Records from a dataset =>
>> start
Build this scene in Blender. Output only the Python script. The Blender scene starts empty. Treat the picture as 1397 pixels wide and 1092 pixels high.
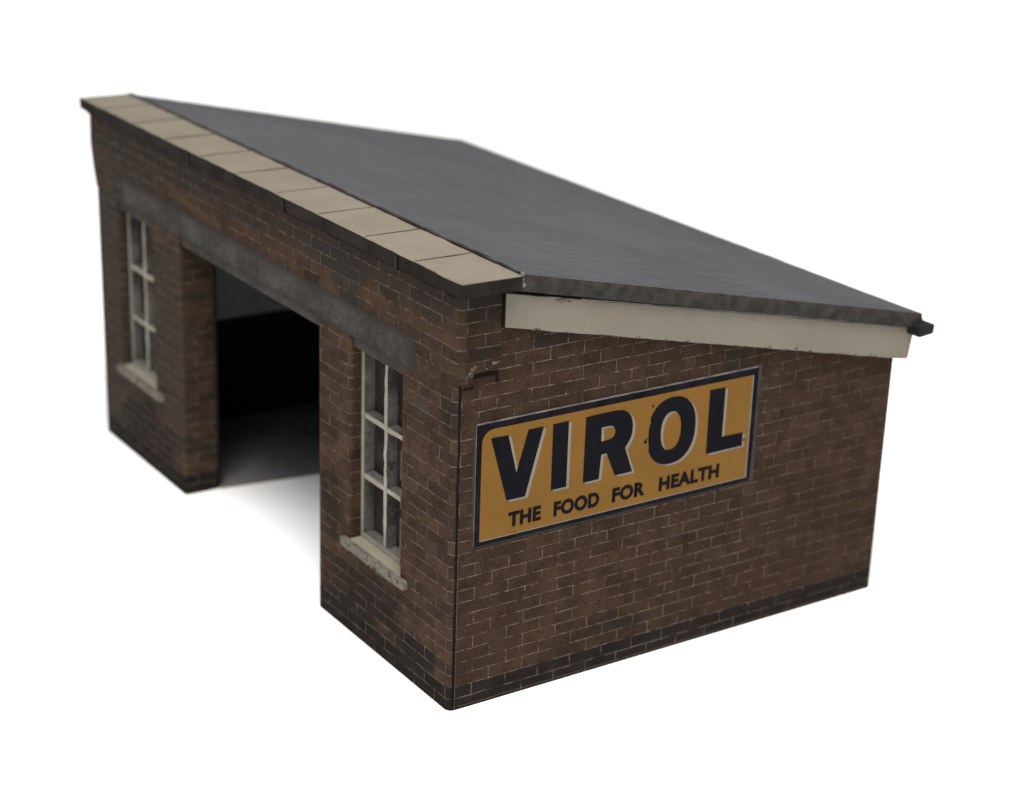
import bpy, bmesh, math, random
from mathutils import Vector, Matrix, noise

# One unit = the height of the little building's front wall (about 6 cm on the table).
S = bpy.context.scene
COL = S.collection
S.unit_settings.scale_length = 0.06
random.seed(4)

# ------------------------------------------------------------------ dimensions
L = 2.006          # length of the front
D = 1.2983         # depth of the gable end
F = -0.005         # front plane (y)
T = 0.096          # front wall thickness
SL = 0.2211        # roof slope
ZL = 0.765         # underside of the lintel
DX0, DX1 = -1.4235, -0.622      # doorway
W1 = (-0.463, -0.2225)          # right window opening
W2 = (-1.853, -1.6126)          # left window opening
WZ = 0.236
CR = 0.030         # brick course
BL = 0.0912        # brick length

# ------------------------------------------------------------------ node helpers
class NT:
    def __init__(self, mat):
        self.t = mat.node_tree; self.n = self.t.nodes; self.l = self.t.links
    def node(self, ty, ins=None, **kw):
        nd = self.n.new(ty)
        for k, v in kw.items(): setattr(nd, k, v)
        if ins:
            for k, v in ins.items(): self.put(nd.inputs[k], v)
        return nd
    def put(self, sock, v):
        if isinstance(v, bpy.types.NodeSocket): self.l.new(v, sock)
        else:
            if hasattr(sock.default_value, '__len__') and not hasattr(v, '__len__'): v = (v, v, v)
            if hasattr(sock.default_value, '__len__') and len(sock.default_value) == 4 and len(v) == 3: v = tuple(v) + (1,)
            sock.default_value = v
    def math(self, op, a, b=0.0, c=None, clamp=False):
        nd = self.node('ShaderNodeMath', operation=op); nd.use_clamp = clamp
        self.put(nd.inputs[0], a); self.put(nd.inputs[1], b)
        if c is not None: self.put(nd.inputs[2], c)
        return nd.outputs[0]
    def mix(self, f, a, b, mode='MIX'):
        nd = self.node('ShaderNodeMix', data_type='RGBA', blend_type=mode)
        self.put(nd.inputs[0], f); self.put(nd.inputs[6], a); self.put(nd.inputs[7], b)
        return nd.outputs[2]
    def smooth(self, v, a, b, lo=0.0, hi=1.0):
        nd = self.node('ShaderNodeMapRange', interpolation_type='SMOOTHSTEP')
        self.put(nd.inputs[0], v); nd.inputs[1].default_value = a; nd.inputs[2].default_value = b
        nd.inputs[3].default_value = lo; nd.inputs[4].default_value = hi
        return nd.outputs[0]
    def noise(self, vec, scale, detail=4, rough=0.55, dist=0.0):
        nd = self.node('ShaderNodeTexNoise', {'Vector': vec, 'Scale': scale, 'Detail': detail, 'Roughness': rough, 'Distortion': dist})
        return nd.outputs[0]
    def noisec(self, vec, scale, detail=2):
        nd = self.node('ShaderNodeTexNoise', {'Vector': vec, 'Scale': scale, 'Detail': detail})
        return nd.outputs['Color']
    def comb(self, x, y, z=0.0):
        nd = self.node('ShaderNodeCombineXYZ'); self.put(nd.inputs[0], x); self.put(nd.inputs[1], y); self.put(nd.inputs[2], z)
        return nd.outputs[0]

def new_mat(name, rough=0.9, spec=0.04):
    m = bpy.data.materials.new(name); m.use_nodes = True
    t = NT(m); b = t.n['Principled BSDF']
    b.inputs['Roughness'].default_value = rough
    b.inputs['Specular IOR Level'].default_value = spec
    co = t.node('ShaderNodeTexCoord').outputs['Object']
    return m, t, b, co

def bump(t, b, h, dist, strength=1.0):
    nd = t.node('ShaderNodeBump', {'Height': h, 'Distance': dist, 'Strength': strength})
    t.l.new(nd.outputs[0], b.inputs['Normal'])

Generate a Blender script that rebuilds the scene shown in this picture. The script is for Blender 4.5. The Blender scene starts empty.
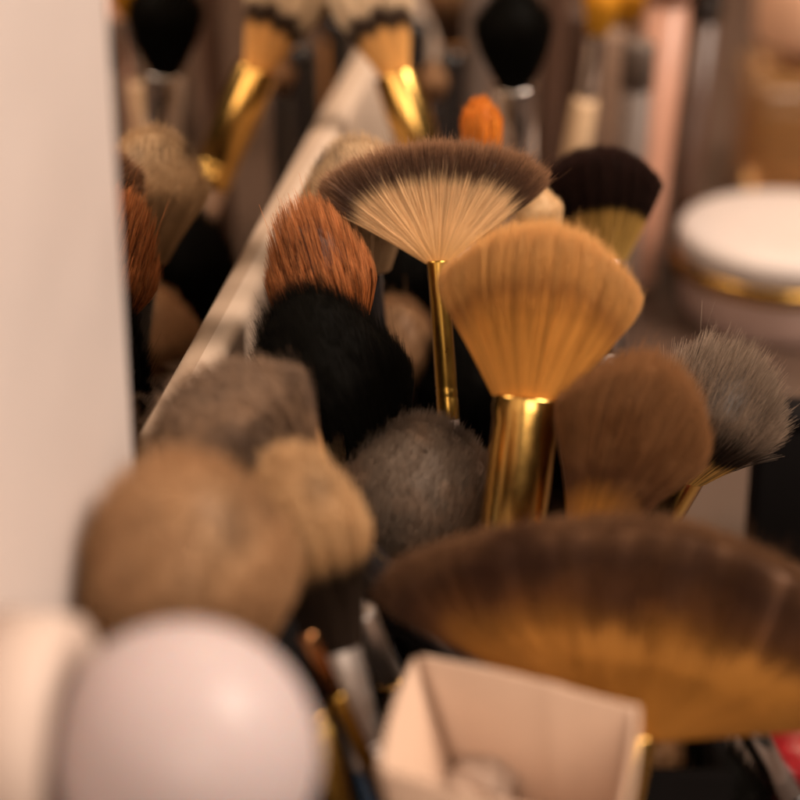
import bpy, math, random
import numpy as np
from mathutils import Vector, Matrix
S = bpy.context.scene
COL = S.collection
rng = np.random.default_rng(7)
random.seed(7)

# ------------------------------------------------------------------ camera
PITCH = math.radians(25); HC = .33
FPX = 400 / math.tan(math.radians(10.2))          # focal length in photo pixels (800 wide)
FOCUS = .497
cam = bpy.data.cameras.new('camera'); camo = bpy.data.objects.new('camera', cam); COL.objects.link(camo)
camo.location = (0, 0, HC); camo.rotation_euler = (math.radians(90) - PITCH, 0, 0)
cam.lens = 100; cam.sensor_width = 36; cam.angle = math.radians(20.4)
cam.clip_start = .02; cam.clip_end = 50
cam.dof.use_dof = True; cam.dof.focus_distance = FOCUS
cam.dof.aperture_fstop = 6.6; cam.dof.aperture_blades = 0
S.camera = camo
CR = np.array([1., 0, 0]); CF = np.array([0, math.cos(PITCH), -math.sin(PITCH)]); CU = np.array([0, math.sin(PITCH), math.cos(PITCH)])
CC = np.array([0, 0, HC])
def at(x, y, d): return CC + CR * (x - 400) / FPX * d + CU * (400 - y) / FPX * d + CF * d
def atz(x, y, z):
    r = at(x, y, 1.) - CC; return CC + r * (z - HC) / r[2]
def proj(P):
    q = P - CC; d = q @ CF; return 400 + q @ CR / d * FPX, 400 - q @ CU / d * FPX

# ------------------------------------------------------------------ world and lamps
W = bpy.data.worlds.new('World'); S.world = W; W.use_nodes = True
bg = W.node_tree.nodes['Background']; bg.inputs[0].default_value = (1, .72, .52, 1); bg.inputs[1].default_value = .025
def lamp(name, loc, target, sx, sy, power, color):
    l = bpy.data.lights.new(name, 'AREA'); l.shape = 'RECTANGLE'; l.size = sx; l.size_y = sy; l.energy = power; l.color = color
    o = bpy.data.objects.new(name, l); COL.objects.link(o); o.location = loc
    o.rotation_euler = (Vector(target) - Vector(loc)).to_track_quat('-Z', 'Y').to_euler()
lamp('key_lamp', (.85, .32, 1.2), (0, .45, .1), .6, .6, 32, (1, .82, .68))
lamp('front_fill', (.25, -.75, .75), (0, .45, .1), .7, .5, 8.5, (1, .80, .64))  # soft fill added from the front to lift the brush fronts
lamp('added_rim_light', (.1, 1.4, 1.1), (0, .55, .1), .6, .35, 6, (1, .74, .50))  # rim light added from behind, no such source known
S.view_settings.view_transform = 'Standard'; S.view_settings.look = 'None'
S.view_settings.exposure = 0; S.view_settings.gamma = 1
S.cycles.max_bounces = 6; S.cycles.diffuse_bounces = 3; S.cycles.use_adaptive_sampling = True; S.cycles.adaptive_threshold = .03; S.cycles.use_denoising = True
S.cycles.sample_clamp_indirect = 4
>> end
WORK TO BE COMPLETED => The records above are to be quoted exactly, with all pictures left out.

EXPECTED OUTPUT =>
Build this scene in Blender. Output only the Python script. The Blender scene starts empty. Treat the picture as 1397 pixels wide and 1092 pixels high.
import bpy, bmesh, math, random
from mathutils import Vector, Matrix, noise

# One unit = the height of the little building's front wall (about 6 cm on the table).
S = bpy.context.scene
COL = S.collection
S.unit_settings.scale_length = 0.06
random.seed(4)

# ------------------------------------------------------------------ dimensions
L = 2.006          # length of the front
D = 1.2983         # depth of the gable end
F = -0.005         # front plane (y)
T = 0.096          # front wall thickness
SL = 0.2211        # roof slope
ZL = 0.765         # underside of the lintel
DX0, DX1 = -1.4235, -0.622      # doorway
W1 = (-0.463, -0.2225)          # right window opening
W2 = (-1.853, -1.6126)          # left window opening
WZ = 0.236
CR = 0.030         # brick course
BL = 0.0912        # brick length

# ------------------------------------------------------------------ node helpers
class NT:
    def __init__(self, mat):
        self.t = mat.node_tree; self.n = self.t.nodes; self.l = self.t.links
    def node(self, ty, ins=None, **kw):
        nd = self.n.new(ty)
        for k, v in kw.items(): setattr(nd, k, v)
        if ins:
            for k, v in ins.items(): self.put(nd.inputs[k], v)
        return nd
    def put(self, sock, v):
        if isinstance(v, bpy.types.NodeSocket): self.l.new(v, sock)
        else:
            if hasattr(sock.default_value, '__len__') and not hasattr(v, '__len__'): v = (v, v, v)
            if hasattr(sock.default_value, '__len__') and len(sock.default_value) == 4 and len(v) == 3: v = tuple(v) + (1,)
            sock.default_value = v
    def math(self, op, a, b=0.0, c=None, clamp=False):
        nd = self.node('ShaderNodeMath', operation=op); nd.use_clamp = clamp
        self.put(nd.inputs[0], a); self.put(nd.inputs[1], b)
        if c is not None: self.put(nd.inputs[2], c)
        return nd.outputs[0]
    def mix(self, f, a, b, mode='MIX'):
        nd = self.node('ShaderNodeMix', data_type='RGBA', blend_type=mode)
        self.put(nd.inputs[0], f); self.put(nd.inputs[6], a); self.put(nd.inputs[7], b)
        return nd.outputs[2]
    def smooth(self, v, a, b, lo=0.0, hi=1.0):
        nd = self.node('ShaderNodeMapRange', interpolation_type='SMOOTHSTEP')
        self.put(nd.inputs[0], v); nd.inputs[1].default_value = a; nd.inputs[2].default_value = b
        nd.inputs[3].default_value = lo; nd.inputs[4].default_value = hi
        return nd.outputs[0]
    def noise(self, vec, scale, detail=4, rough=0.55, dist=0.0):
        nd = self.node('ShaderNodeTexNoise', {'Vector': vec, 'Scale': scale, 'Detail': detail, 'Roughness': rough, 'Distortion': dist})
        return nd.outputs[0]
    def noisec(self, vec, scale, detail=2):
        nd = self.node('ShaderNodeTexNoise', {'Vector': vec, 'Scale': scale, 'Detail': detail})
        return nd.outputs['Color']
    def comb(self, x, y, z=0.0):
        nd = self.node('ShaderNodeCombineXYZ'); self.put(nd.inputs[0], x); self.put(nd.inputs[1], y); self.put(nd.inputs[2], z)
        return nd.outputs[0]

def new_mat(name, rough=0.9, spec=0.04):
    m = bpy.data.materials.new(name); m.use_nodes = True
    t = NT(m); b = t.n['Principled BSDF']
    b.inputs['Roughness'].default_value = rough
    b.inputs['Specular IOR Level'].default_value = spec
    co = t.node('ShaderNodeTexCoord').outputs['Object']
    return m, t, b, co

def bump(t, b, h, dist, strength=1.0):
    nd = t.node('ShaderNodeBump', {'Height': h, 'Distance': dist, 'Strength': strength})
    t.l.new(nd.outputs[0], b.inputs['Normal'])

Generate a Blender script that rebuilds the scene shown in this picture. The script is for Blender 4.5. The Blender scene starts empty.
import bpy, math, random
import numpy as np
from mathutils import Vector, Matrix
S = bpy.context.scene
COL = S.collection
rng = np.random.default_rng(7)
random.seed(7)

# ------------------------------------------------------------------ camera
PITCH = math.radians(25); HC = .33
FPX = 400 / math.tan(math.radians(10.2))          # focal length in photo pixels (800 wide)
FOCUS = .497
cam = bpy.data.cameras.new('camera'); camo = bpy.data.objects.new('camera', cam); COL.objects.link(camo)
camo.location = (0, 0, HC); camo.rotation_euler = (math.radians(90) - PITCH, 0, 0)
cam.lens = 100; cam.sensor_width = 36; cam.angle = math.radians(20.4)
cam.clip_start = .02; cam.clip_end = 50
cam.dof.use_dof = True; cam.dof.focus_distance = FOCUS
cam.dof.aperture_fstop = 6.6; cam.dof.aperture_blades = 0
S.camera = camo
CR = np.array([1., 0, 0]); CF = np.array([0, math.cos(PITCH), -math.sin(PITCH)]); CU = np.array([0, math.sin(PITCH), math.cos(PITCH)])
CC = np.array([0, 0, HC])
def at(x, y, d): return CC + CR * (x - 400) / FPX * d + CU * (400 - y) / FPX * d + CF * d
def atz(x, y, z):
    r = at(x, y, 1.) - CC; return CC + r * (z - HC) / r[2]
def proj(P):
    q = P - CC; d = q @ CF; return 400 + q @ CR / d * FPX, 400 - q @ CU / d * FPX

# ------------------------------------------------------------------ world and lamps
W = bpy.data.worlds.new('World'); S.world = W; W.use_nodes = True
bg = W.node_tree.nodes['Background']; bg.inputs[0].default_value = (1, .72, .52, 1); bg.inputs[1].default_value = .025
def lamp(name, loc, target, sx, sy, power, color):
    l = bpy.data.lights.new(name, 'AREA'); l.shape = 'RECTANGLE'; l.size = sx; l.size_y = sy; l.energy = power; l.color = color
    o = bpy.data.objects.new(name, l); COL.objects.link(o); o.location = loc
    o.rotation_euler = (Vector(target) - Vector(loc)).to_track_quat('-Z', 'Y').to_euler()
lamp('key_lamp', (.85, .32, 1.2), (0, .45, .1), .6, .6, 32, (1, .82, .68))
lamp('front_fill', (.25, -.75, .75), (0, .45, .1), .7, .5, 8.5, (1, .80, .64))  # soft fill added from the front to lift the brush fronts
lamp('added_rim_light', (.1, 1.4, 1.1), (0, .55, .1), .6, .35, 6, (1, .74, .50))  # rim light added from behind, no such source known
S.view_settings.view_transform = 'Standard'; S.view_settings.look = 'None'
S.view_settings.exposure = 0; S.view_settings.gamma = 1
S.cycles.max_bounces = 6; S.cycles.diffuse_bounces = 3; S.cycles.use_adaptive_sampling = True; S.cycles.adaptive_threshold = .03; S.cycles.use_denoising = True
S.cycles.sample_clamp_indirect = 4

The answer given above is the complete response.